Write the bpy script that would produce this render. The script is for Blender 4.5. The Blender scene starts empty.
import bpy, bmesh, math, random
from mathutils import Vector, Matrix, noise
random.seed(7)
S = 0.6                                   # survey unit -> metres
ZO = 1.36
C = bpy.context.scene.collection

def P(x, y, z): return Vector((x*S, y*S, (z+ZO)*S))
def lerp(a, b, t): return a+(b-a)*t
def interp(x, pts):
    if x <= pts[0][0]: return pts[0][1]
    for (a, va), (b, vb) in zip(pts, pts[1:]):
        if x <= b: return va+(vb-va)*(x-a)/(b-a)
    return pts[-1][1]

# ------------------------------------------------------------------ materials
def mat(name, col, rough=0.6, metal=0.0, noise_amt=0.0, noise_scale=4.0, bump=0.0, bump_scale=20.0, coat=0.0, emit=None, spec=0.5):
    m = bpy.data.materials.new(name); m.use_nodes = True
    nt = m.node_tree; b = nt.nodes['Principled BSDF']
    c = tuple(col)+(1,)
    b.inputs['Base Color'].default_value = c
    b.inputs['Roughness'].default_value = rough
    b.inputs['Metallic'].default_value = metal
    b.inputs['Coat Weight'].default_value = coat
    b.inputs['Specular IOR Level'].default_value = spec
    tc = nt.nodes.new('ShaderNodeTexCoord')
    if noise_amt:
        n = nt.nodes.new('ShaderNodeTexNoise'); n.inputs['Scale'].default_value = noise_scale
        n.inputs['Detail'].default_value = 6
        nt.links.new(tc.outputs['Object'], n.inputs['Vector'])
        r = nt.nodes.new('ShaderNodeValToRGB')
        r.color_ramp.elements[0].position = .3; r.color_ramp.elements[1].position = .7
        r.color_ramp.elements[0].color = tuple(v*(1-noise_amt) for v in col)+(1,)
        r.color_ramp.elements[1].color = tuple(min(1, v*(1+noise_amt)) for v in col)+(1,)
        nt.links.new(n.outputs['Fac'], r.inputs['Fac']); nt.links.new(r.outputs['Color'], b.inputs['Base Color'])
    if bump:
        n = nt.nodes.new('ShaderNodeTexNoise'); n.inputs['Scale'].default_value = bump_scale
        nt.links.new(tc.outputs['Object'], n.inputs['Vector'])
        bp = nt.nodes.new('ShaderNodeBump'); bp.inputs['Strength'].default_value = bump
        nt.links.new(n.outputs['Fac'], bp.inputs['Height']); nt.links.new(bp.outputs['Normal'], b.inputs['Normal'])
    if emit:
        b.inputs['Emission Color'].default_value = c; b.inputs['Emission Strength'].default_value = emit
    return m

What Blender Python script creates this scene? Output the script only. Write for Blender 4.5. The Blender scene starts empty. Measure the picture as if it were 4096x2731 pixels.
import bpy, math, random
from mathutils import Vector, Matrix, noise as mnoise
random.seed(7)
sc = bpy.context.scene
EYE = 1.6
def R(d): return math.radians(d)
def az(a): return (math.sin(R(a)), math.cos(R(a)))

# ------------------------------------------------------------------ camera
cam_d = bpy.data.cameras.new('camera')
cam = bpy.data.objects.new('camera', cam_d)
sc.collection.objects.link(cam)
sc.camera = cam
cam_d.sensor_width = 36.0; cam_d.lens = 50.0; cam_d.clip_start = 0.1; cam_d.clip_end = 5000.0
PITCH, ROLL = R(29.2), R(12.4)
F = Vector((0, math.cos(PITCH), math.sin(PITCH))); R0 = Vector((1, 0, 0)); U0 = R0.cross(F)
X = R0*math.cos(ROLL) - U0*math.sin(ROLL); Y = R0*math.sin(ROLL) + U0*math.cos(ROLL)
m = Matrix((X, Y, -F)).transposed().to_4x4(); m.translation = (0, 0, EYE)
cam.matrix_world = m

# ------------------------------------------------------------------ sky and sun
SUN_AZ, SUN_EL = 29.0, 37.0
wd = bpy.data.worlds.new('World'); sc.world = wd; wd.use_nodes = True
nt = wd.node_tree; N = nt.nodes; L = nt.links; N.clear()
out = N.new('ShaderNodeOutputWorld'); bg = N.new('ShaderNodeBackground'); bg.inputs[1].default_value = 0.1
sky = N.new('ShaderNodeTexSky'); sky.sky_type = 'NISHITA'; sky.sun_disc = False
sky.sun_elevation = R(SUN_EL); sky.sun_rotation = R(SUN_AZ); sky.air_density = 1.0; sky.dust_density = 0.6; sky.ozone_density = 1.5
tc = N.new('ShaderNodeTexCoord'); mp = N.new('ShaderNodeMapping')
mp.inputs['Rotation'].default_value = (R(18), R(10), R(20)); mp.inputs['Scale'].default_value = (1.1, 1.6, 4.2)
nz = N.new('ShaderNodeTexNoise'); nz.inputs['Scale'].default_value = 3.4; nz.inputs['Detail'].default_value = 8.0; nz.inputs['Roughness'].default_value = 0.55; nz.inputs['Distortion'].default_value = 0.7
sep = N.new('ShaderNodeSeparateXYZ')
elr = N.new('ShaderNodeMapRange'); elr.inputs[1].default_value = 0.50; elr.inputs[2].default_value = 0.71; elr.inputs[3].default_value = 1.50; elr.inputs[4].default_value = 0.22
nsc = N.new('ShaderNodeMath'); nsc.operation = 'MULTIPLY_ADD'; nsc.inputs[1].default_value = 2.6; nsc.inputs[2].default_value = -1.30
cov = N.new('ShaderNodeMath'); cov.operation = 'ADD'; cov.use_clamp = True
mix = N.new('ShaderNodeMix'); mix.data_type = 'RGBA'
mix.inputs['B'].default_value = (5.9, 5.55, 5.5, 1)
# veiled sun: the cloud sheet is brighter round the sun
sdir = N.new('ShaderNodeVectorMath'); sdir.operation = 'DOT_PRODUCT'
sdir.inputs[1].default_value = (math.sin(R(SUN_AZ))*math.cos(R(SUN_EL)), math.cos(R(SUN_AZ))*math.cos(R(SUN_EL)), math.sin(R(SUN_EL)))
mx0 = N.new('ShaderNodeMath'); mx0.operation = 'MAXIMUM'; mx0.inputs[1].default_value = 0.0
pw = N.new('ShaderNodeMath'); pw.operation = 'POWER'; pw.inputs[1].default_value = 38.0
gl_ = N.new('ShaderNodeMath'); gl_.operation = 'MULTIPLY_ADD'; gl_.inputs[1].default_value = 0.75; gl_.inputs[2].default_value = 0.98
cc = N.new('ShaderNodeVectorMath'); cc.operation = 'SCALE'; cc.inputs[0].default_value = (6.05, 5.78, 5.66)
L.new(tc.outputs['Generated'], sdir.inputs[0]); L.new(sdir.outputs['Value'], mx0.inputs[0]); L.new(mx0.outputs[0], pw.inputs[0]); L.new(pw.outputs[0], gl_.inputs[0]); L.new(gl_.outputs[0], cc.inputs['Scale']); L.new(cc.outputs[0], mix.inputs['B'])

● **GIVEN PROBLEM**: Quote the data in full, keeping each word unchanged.

● **OUTPUT FOR THIS EXERCISE**:
Write the bpy script that would produce this render. The script is for Blender 4.5. The Blender scene starts empty.
import bpy, bmesh, math, random
from mathutils import Vector, Matrix, noise
random.seed(7)
S = 0.6                                   # survey unit -> metres
ZO = 1.36
C = bpy.context.scene.collection

def P(x, y, z): return Vector((x*S, y*S, (z+ZO)*S))
def lerp(a, b, t): return a+(b-a)*t
def interp(x, pts):
    if x <= pts[0][0]: return pts[0][1]
    for (a, va), (b, vb) in zip(pts, pts[1:]):
        if x <= b: return va+(vb-va)*(x-a)/(b-a)
    return pts[-1][1]

# ------------------------------------------------------------------ materials
def mat(name, col, rough=0.6, metal=0.0, noise_amt=0.0, noise_scale=4.0, bump=0.0, bump_scale=20.0, coat=0.0, emit=None, spec=0.5):
    m = bpy.data.materials.new(name); m.use_nodes = True
    nt = m.node_tree; b = nt.nodes['Principled BSDF']
    c = tuple(col)+(1,)
    b.inputs['Base Color'].default_value = c
    b.inputs['Roughness'].default_value = rough
    b.inputs['Metallic'].default_value = metal
    b.inputs['Coat Weight'].default_value = coat
    b.inputs['Specular IOR Level'].default_value = spec
    tc = nt.nodes.new('ShaderNodeTexCoord')
    if noise_amt:
        n = nt.nodes.new('ShaderNodeTexNoise'); n.inputs['Scale'].default_value = noise_scale
        n.inputs['Detail'].default_value = 6
        nt.links.new(tc.outputs['Object'], n.inputs['Vector'])
        r = nt.nodes.new('ShaderNodeValToRGB')
        r.color_ramp.elements[0].position = .3; r.color_ramp.elements[1].position = .7
        r.color_ramp.elements[0].color = tuple(v*(1-noise_amt) for v in col)+(1,)
        r.color_ramp.elements[1].color = tuple(min(1, v*(1+noise_amt)) for v in col)+(1,)
        nt.links.new(n.outputs['Fac'], r.inputs['Fac']); nt.links.new(r.outputs['Color'], b.inputs['Base Color'])
    if bump:
        n = nt.nodes.new('ShaderNodeTexNoise'); n.inputs['Scale'].default_value = bump_scale
        nt.links.new(tc.outputs['Object'], n.inputs['Vector'])
        bp = nt.nodes.new('ShaderNodeBump'); bp.inputs['Strength'].default_value = bump
        nt.links.new(n.outputs['Fac'], bp.inputs['Height']); nt.links.new(bp.outputs['Normal'], b.inputs['Normal'])
    if emit:
        b.inputs['Emission Color'].default_value = c; b.inputs['Emission Strength'].default_value = emit
    return m

What Blender Python script creates this scene? Output the script only. Write for Blender 4.5. The Blender scene starts empty. Measure the picture as if it were 4096x2731 pixels.
import bpy, math, random
from mathutils import Vector, Matrix, noise as mnoise
random.seed(7)
sc = bpy.context.scene
EYE = 1.6
def R(d): return math.radians(d)
def az(a): return (math.sin(R(a)), math.cos(R(a)))

# ------------------------------------------------------------------ camera
cam_d = bpy.data.cameras.new('camera')
cam = bpy.data.objects.new('camera', cam_d)
sc.collection.objects.link(cam)
sc.camera = cam
cam_d.sensor_width = 36.0; cam_d.lens = 50.0; cam_d.clip_start = 0.1; cam_d.clip_end = 5000.0
PITCH, ROLL = R(29.2), R(12.4)
F = Vector((0, math.cos(PITCH), math.sin(PITCH))); R0 = Vector((1, 0, 0)); U0 = R0.cross(F)
X = R0*math.cos(ROLL) - U0*math.sin(ROLL); Y = R0*math.sin(ROLL) + U0*math.cos(ROLL)
m = Matrix((X, Y, -F)).transposed().to_4x4(); m.translation = (0, 0, EYE)
cam.matrix_world = m

# ------------------------------------------------------------------ sky and sun
SUN_AZ, SUN_EL = 29.0, 37.0
wd = bpy.data.worlds.new('World'); sc.world = wd; wd.use_nodes = True
nt = wd.node_tree; N = nt.nodes; L = nt.links; N.clear()
out = N.new('ShaderNodeOutputWorld'); bg = N.new('ShaderNodeBackground'); bg.inputs[1].default_value = 0.1
sky = N.new('ShaderNodeTexSky'); sky.sky_type = 'NISHITA'; sky.sun_disc = False
sky.sun_elevation = R(SUN_EL); sky.sun_rotation = R(SUN_AZ); sky.air_density = 1.0; sky.dust_density = 0.6; sky.ozone_density = 1.5
tc = N.new('ShaderNodeTexCoord'); mp = N.new('ShaderNodeMapping')
mp.inputs['Rotation'].default_value = (R(18), R(10), R(20)); mp.inputs['Scale'].default_value = (1.1, 1.6, 4.2)
nz = N.new('ShaderNodeTexNoise'); nz.inputs['Scale'].default_value = 3.4; nz.inputs['Detail'].default_value = 8.0; nz.inputs['Roughness'].default_value = 0.55; nz.inputs['Distortion'].default_value = 0.7
sep = N.new('ShaderNodeSeparateXYZ')
elr = N.new('ShaderNodeMapRange'); elr.inputs[1].default_value = 0.50; elr.inputs[2].default_value = 0.71; elr.inputs[3].default_value = 1.50; elr.inputs[4].default_value = 0.22
nsc = N.new('ShaderNodeMath'); nsc.operation = 'MULTIPLY_ADD'; nsc.inputs[1].default_value = 2.6; nsc.inputs[2].default_value = -1.30
cov = N.new('ShaderNodeMath'); cov.operation = 'ADD'; cov.use_clamp = True
mix = N.new('ShaderNodeMix'); mix.data_type = 'RGBA'
mix.inputs['B'].default_value = (5.9, 5.55, 5.5, 1)
# veiled sun: the cloud sheet is brighter round the sun
sdir = N.new('ShaderNodeVectorMath'); sdir.operation = 'DOT_PRODUCT'
sdir.inputs[1].default_value = (math.sin(R(SUN_AZ))*math.cos(R(SUN_EL)), math.cos(R(SUN_AZ))*math.cos(R(SUN_EL)), math.sin(R(SUN_EL)))
mx0 = N.new('ShaderNodeMath'); mx0.operation = 'MAXIMUM'; mx0.inputs[1].default_value = 0.0
pw = N.new('ShaderNodeMath'); pw.operation = 'POWER'; pw.inputs[1].default_value = 38.0
gl_ = N.new('ShaderNodeMath'); gl_.operation = 'MULTIPLY_ADD'; gl_.inputs[1].default_value = 0.75; gl_.inputs[2].default_value = 0.98
cc = N.new('ShaderNodeVectorMath'); cc.operation = 'SCALE'; cc.inputs[0].default_value = (6.05, 5.78, 5.66)
L.new(tc.outputs['Generated'], sdir.inputs[0]); L.new(sdir.outputs['Value'], mx0.inputs[0]); L.new(mx0.outputs[0], pw.inputs[0]); L.new(pw.outputs[0], gl_.inputs[0]); L.new(gl_.outputs[0], cc.inputs['Scale']); L.new(cc.outputs[0], mix.inputs['B'])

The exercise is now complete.